Leading the list of lesser known potential candidates who would see a great boost should Huckabee decide to sit this one out are Former Pennsylvania Senator Rick Santorum whose faith and social stances would be attractive to Huckabee’s evangelical base as well as Former Minnesota Governor Tim Pawlenty, who has recently promised to reverse the repeal of the DADT policy. Also among those who would benefit from a Huckabee non-candidacy would be US Rep. Mike Pence and dark horse candidate Hermann Cain, who has been compared on many fronts to Palin.

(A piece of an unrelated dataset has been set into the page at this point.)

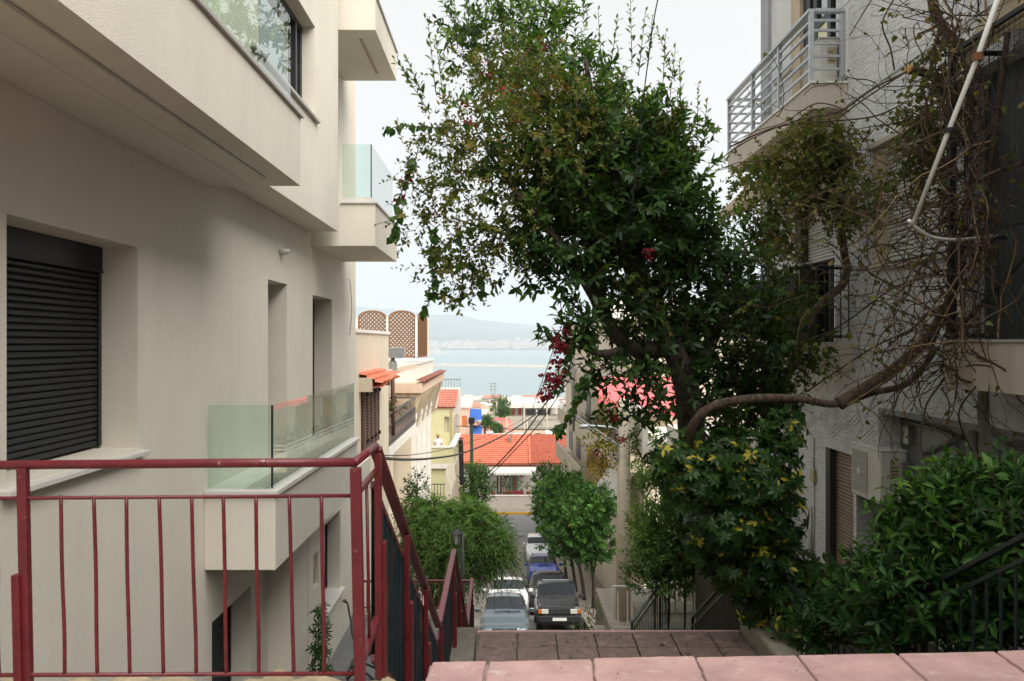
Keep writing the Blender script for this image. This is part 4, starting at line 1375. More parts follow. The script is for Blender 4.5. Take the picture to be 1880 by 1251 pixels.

It is still very early in the process but if early polling is any indication, Mike Huckabee potentially holds the cards for those candidates looking to garner the support of the evangelical right. It appears from early indications that as Huckabee goes, so will go that constituency. For the lesser known candidates, Huckabee’s decision to run or not to run could decide if they sink or swim in a primary. Now might be the time to be bartering for a endorsement from the Huck.